• _Exercise description_: Return all the data, word for word.

• _Dataset section_:
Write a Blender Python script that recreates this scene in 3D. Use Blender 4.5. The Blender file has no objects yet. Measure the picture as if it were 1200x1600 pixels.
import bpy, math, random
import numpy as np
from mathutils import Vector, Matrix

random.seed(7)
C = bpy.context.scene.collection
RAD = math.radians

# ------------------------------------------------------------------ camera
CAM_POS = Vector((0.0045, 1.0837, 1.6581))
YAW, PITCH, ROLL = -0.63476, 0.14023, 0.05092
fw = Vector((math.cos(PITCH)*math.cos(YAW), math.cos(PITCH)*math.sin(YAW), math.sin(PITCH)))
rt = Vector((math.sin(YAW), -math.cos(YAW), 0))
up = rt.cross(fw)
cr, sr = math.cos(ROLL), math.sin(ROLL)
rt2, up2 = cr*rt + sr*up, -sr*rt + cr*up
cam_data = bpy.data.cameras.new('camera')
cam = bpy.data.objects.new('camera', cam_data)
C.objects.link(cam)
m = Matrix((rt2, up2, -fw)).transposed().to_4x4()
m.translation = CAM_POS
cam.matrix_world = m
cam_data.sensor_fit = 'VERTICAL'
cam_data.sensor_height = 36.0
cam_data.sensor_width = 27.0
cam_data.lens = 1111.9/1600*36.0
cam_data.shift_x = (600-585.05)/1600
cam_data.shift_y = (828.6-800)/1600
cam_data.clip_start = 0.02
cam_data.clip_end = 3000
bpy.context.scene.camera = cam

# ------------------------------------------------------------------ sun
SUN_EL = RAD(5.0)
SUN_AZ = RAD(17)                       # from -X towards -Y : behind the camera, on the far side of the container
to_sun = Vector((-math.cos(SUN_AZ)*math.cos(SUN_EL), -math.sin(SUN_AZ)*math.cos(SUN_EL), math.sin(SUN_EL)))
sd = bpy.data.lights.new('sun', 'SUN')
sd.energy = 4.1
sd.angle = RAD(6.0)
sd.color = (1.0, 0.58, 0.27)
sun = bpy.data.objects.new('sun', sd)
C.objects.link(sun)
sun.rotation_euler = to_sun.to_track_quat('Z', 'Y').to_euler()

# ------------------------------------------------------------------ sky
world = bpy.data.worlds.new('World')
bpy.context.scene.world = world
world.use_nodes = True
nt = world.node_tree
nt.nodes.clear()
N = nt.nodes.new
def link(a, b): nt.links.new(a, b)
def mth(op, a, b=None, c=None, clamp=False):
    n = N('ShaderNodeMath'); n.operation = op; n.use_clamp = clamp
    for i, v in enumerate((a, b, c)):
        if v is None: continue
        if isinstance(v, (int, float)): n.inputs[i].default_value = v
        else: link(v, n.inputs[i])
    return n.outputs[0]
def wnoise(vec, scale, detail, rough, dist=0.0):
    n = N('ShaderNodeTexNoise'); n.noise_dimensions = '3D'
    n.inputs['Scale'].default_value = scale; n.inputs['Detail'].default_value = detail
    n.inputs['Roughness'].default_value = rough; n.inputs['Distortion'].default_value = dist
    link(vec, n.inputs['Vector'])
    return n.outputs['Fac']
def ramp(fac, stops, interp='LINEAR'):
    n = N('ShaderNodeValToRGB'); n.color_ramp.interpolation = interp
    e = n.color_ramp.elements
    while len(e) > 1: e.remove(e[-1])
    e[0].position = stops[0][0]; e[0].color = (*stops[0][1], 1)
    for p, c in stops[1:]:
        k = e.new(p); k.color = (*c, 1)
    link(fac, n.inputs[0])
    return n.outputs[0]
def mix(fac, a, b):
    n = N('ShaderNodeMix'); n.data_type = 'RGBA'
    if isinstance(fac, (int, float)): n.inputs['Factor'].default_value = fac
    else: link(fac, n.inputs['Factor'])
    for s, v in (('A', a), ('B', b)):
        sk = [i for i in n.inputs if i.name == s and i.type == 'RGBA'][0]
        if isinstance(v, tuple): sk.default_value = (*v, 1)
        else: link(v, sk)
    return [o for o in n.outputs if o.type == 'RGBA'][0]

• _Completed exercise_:
Write a Blender Python script that recreates this scene in 3D. Use Blender 4.5. The Blender file has no objects yet. Measure the picture as if it were 1200x1600 pixels.
import bpy, math, random
import numpy as np
from mathutils import Vector, Matrix

random.seed(7)
C = bpy.context.scene.collection
RAD = math.radians

# ------------------------------------------------------------------ camera
CAM_POS = Vector((0.0045, 1.0837, 1.6581))
YAW, PITCH, ROLL = -0.63476, 0.14023, 0.05092
fw = Vector((math.cos(PITCH)*math.cos(YAW), math.cos(PITCH)*math.sin(YAW), math.sin(PITCH)))
rt = Vector((math.sin(YAW), -math.cos(YAW), 0))
up = rt.cross(fw)
cr, sr = math.cos(ROLL), math.sin(ROLL)
rt2, up2 = cr*rt + sr*up, -sr*rt + cr*up
cam_data = bpy.data.cameras.new('camera')
cam = bpy.data.objects.new('camera', cam_data)
C.objects.link(cam)
m = Matrix((rt2, up2, -fw)).transposed().to_4x4()
m.translation = CAM_POS
cam.matrix_world = m
cam_data.sensor_fit = 'VERTICAL'
cam_data.sensor_height = 36.0
cam_data.sensor_width = 27.0
cam_data.lens = 1111.9/1600*36.0
cam_data.shift_x = (600-585.05)/1600
cam_data.shift_y = (828.6-800)/1600
cam_data.clip_start = 0.02
cam_data.clip_end = 3000
bpy.context.scene.camera = cam

# ------------------------------------------------------------------ sun
SUN_EL = RAD(5.0)
SUN_AZ = RAD(17)                       # from -X towards -Y : behind the camera, on the far side of the container
to_sun = Vector((-math.cos(SUN_AZ)*math.cos(SUN_EL), -math.sin(SUN_AZ)*math.cos(SUN_EL), math.sin(SUN_EL)))
sd = bpy.data.lights.new('sun', 'SUN')
sd.energy = 4.1
sd.angle = RAD(6.0)
sd.color = (1.0, 0.58, 0.27)
sun = bpy.data.objects.new('sun', sd)
C.objects.link(sun)
sun.rotation_euler = to_sun.to_track_quat('Z', 'Y').to_euler()

# ------------------------------------------------------------------ sky
world = bpy.data.worlds.new('World')
bpy.context.scene.world = world
world.use_nodes = True
nt = world.node_tree
nt.nodes.clear()
N = nt.nodes.new
def link(a, b): nt.links.new(a, b)
def mth(op, a, b=None, c=None, clamp=False):
    n = N('ShaderNodeMath'); n.operation = op; n.use_clamp = clamp
    for i, v in enumerate((a, b, c)):
        if v is None: continue
        if isinstance(v, (int, float)): n.inputs[i].default_value = v
        else: link(v, n.inputs[i])
    return n.outputs[0]
def wnoise(vec, scale, detail, rough, dist=0.0):
    n = N('ShaderNodeTexNoise'); n.noise_dimensions = '3D'
    n.inputs['Scale'].default_value = scale; n.inputs['Detail'].default_value = detail
    n.inputs['Roughness'].default_value = rough; n.inputs['Distortion'].default_value = dist
    link(vec, n.inputs['Vector'])
    return n.outputs['Fac']
def ramp(fac, stops, interp='LINEAR'):
    n = N('ShaderNodeValToRGB'); n.color_ramp.interpolation = interp
    e = n.color_ramp.elements
    while len(e) > 1: e.remove(e[-1])
    e[0].position = stops[0][0]; e[0].color = (*stops[0][1], 1)
    for p, c in stops[1:]:
        k = e.new(p); k.color = (*c, 1)
    link(fac, n.inputs[0])
    return n.outputs[0]
def mix(fac, a, b):
    n = N('ShaderNodeMix'); n.data_type = 'RGBA'
    if isinstance(fac, (int, float)): n.inputs['Factor'].default_value = fac
    else: link(fac, n.inputs['Factor'])
    for s, v in (('A', a), ('B', b)):
        sk = [i for i in n.inputs if i.name == s and i.type == 'RGBA'][0]
        if isinstance(v, tuple): sk.default_value = (*v, 1)
        else: link(v, sk)
    return [o for o in n.outputs if o.type == 'RGBA'][0]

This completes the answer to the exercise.